Lesson 10.2: Solve Quadratic Equations by Completing the Square

New Concept

Completing the square is a universal method for solving any quadratic equation. By algebraically creating a perfect square trinomial, you can transform the equation into the form $(x-k)^2 = d$ and solve it using the Square Root Property.

What’s next

Next, you'll master this technique through interactive examples and practice problems, starting with binomials and then solving full quadratic equations.

Property

To make a perfect square trinomial from an expression like $x^2 + bx$, we use the binomial squares pattern. The goal is to find a number to add that completes the pattern $a^2 + 2ab + b^2 = (a+b)^2$.

To complete the square of $x^2 + bx$:
Step 1. Identify $b$, the coefficient of $x$.
Step 2. Find $(\frac{1}{2}b)^2$, the number to complete the square.
Step 3. Add the $(\frac{1}{2}b)^2$ to $x^2 + bx$. The result is $x^2 + bx + (\frac{1}{2}b)^2$, which factors to $(x + \frac{b}{2})^2$.

Examples

• To complete the square for $x^2 + 12x$, we find $(\frac{1}{2} \cdot 12)^2 = 6^2 = 36$. The perfect square trinomial is $x^2 + 12x + 36$, which factors to $(x+6)^2$.

Property

When solving an equation, you must perform the same operation on both sides. When completing the square, the term you add to create a perfect square trinomial on one side must also be added to the other side.

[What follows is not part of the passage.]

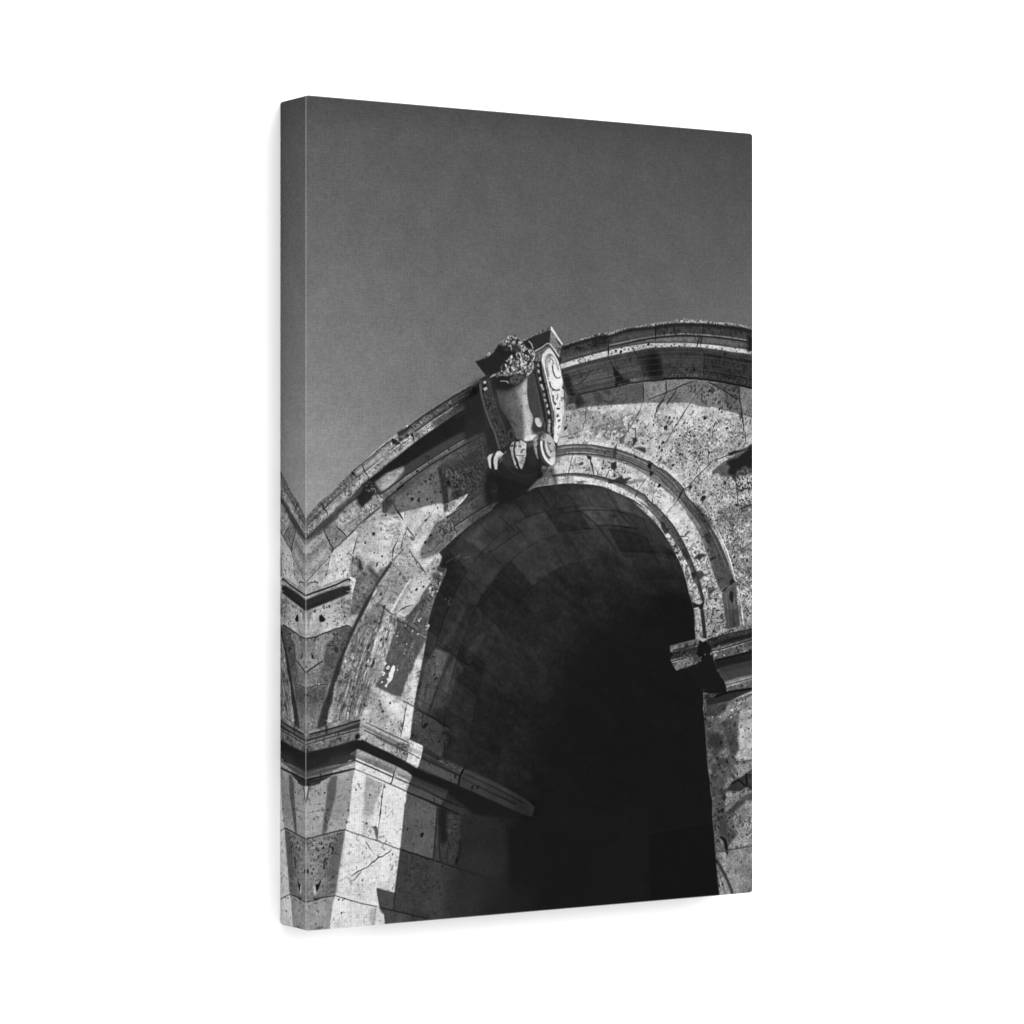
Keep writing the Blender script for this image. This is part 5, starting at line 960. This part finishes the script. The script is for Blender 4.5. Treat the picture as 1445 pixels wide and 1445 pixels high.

To solve a quadratic equation of the form $x^2 + bx + c = 0$:
Step 1. Isolate the variable terms on one side and the constant terms on the other.
Step 2. Find $(\frac{1}{2} \cdot b)^2$ and add it to both sides of the equation.
Step 3. Factor the perfect square trinomial as a binomial square.
Step 4. Use the Square Root Property.
Step 5. Simplify the radical and solve the two resulting equations.

Examples

• To solve $x^2 + 6x - 7 = 0$, first isolate the constant: $x^2 + 6x = 7$. Add $(\frac{6}{2})^2 = 9$ to both sides: $x^2 + 6x + 9 = 16$. Factor and solve: $(x+3)^2 = 16$, so $x+3 = \pm 4$, which gives $x=1$ and $x=-7$.

Property

The process of completing the square works best when the leading coefficient is one. If the $x^2$ term has a coefficient $a$ other than 1, you must first take a preliminary step to make the coefficient equal to one.

To solve an equation of the form $ax^2 + bx + c = 0$:
Step 1. Divide both sides of the equation by the leading coefficient, $a$. This gives an equation of the form $x^2 + (b/a)x + (c/a) = 0$.
Step 2. Proceed with the standard steps for completing the square.

Examples

• To solve $2x^2 + 8x - 10 = 0$, first divide by 2 to get $x^2 + 4x - 5 = 0$. Then solve by completing the square: $x^2 + 4x = 5 \implies (x+2)^2 = 9 \implies x+2 = \pm 3$. The solutions are $x=1$ and $x=-5$.